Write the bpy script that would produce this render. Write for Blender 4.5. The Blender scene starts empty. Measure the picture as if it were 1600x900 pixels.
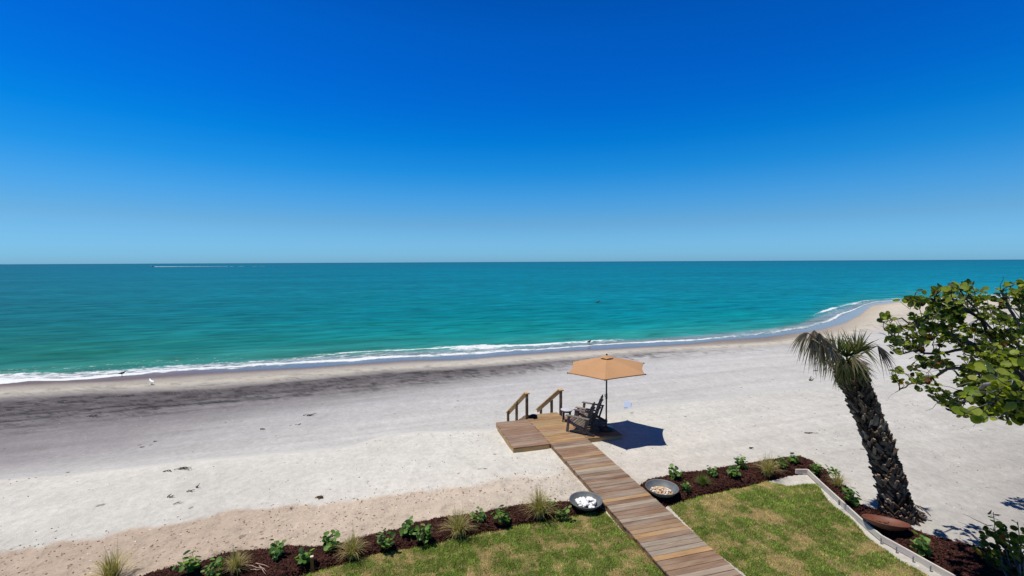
import bpy, math, random
import numpy as np
from mathutils import Vector, Matrix
from mathutils.geometry import delaunay_2d_cdt

random.seed(7)
RNG = np.random.default_rng(11)
SC = bpy.context.scene
COL = SC.collection

# ------------------------------------------------------------------ camera model (16 mm lens on a first-floor terrace)
FPX = 711.0
ZB = 2.2                     # height of the upper berm / garden above the sea
CZ = ZB + 5.6
DECK = ZB + .13
PITCH = math.atan(40.8 / FPX)
ROLL = -math.atan(7.5 / 1600)
RM = np.array(Matrix.Rotation(math.pi / 2 - PITCH, 3, 'X') @ Matrix.Rotation(ROLL, 3, 'Z'))


def P(px, py, z):
    """point of the world at height z seen along a measured direction"""
    px = np.asarray(px, float); py = np.asarray(py, float)
    l = np.stack([(px - 800) / FPX, -(py - 450) / FPX, -np.ones_like(px * py)], -1)
    v = l @ RM.T
    t = (z - CZ) / v[..., 2]
    o = v * t[..., None]
    o[..., 2] += CZ
    return o


def PY(px, py, y):
    l = np.array([(px - 800) / FPX, -(py - 450) / FPX, -1.0])
    v = RM @ l
    t = y / v[1]
    return Vector((v[0] * t, y, CZ + v[2] * t))


def G(px, py, z=ZB):
    return Vector(P(px, py, z).tolist())


def hor(px):
    return 412.95 - 7.5 * np.asarray(px, float) / 1600


# ------------------------------------------------------------------ helpers
def s2l(c):
    return tuple(((v / 255) / 12.92 if v / 255 <= .04045 else ((v / 255 + .055) / 1.055) ** 2.4) for v in c)


def s2ln(a):
    a = np.asarray(a, float) / 255
    return np.where(a <= .04045, a / 12.92, ((a + .055) / 1.055) ** 2.4)


def _h(ix, iy, seed):
    n = (ix.astype(np.int64) * 374761393 + iy.astype(np.int64) * 668265263 + seed * 974711) & 0x7fffffff
    n = ((n ^ (n >> 13)) * 1274126177) & 0x7fffffff
    return ((n ^ (n >> 16)) & 0xffff) / 65535.0


def vn(x, y, seed=0):
    x = np.asarray(x, float); y = np.asarray(y, float)
    ix = np.floor(x); iy = np.floor(y)
    fx = x - ix; fy = y - iy
    fx = fx * fx * (3 - 2 * fx); fy = fy * fy * (3 - 2 * fy)
    a = _h(ix, iy, seed); b = _h(ix + 1, iy, seed); c = _h(ix, iy + 1, seed); d = _h(ix + 1, iy + 1, seed)
    return (a * (1 - fx) + b * fx) * (1 - fy) + (c * (1 - fx) + d * fx) * fy


def fbm(x, y, seed=0, o=4):
    r = 0; a = .5; t = 0
    for k in range(o):
        r = r + a * vn(x * 2 ** k, y * 2 ** k, seed + k * 17); t += a; a *= .5
    return r / t


def sm(a, b, x):
    t = np.clip((x - a) / (b - a), 0, 1)
    return t * t * (3 - 2 * t)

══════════

■ WHAT THE EXERCISE ASKS ■
Leave the pictures out and please restate exactly the lines running from the start of the material through the one with "return np.where(a <= .04045, a".

■ TASK RESPONSE ■
Write the bpy script that would produce this render. Write for Blender 4.5. The Blender scene starts empty. Measure the picture as if it were 1600x900 pixels.
import bpy, math, random
import numpy as np
from mathutils import Vector, Matrix
from mathutils.geometry import delaunay_2d_cdt

random.seed(7)
RNG = np.random.default_rng(11)
SC = bpy.context.scene
COL = SC.collection

# ------------------------------------------------------------------ camera model (16 mm lens on a first-floor terrace)
FPX = 711.0
ZB = 2.2                     # height of the upper berm / garden above the sea
CZ = ZB + 5.6
DECK = ZB + .13
PITCH = math.atan(40.8 / FPX)
ROLL = -math.atan(7.5 / 1600)
RM = np.array(Matrix.Rotation(math.pi / 2 - PITCH, 3, 'X') @ Matrix.Rotation(ROLL, 3, 'Z'))


def P(px, py, z):
    """point of the world at height z seen along a measured direction"""
    px = np.asarray(px, float); py = np.asarray(py, float)
    l = np.stack([(px - 800) / FPX, -(py - 450) / FPX, -np.ones_like(px * py)], -1)
    v = l @ RM.T
    t = (z - CZ) / v[..., 2]
    o = v * t[..., None]
    o[..., 2] += CZ
    return o


def PY(px, py, y):
    l = np.array([(px - 800) / FPX, -(py - 450) / FPX, -1.0])
    v = RM @ l
    t = y / v[1]
    return Vector((v[0] * t, y, CZ + v[2] * t))


def G(px, py, z=ZB):
    return Vector(P(px, py, z).tolist())


def hor(px):
    return 412.95 - 7.5 * np.asarray(px, float) / 1600


# ------------------------------------------------------------------ helpers
def s2l(c):
    return tuple(((v / 255) / 12.92 if v / 255 <= .04045 else ((v / 255 + .055) / 1.055) ** 2.4) for v in c)


def s2ln(a):
    a = np.asarray(a, float) / 255
    return np.where(a <= .04045, a / 12.92, ((a + .055) / 1.055) ** 2.4)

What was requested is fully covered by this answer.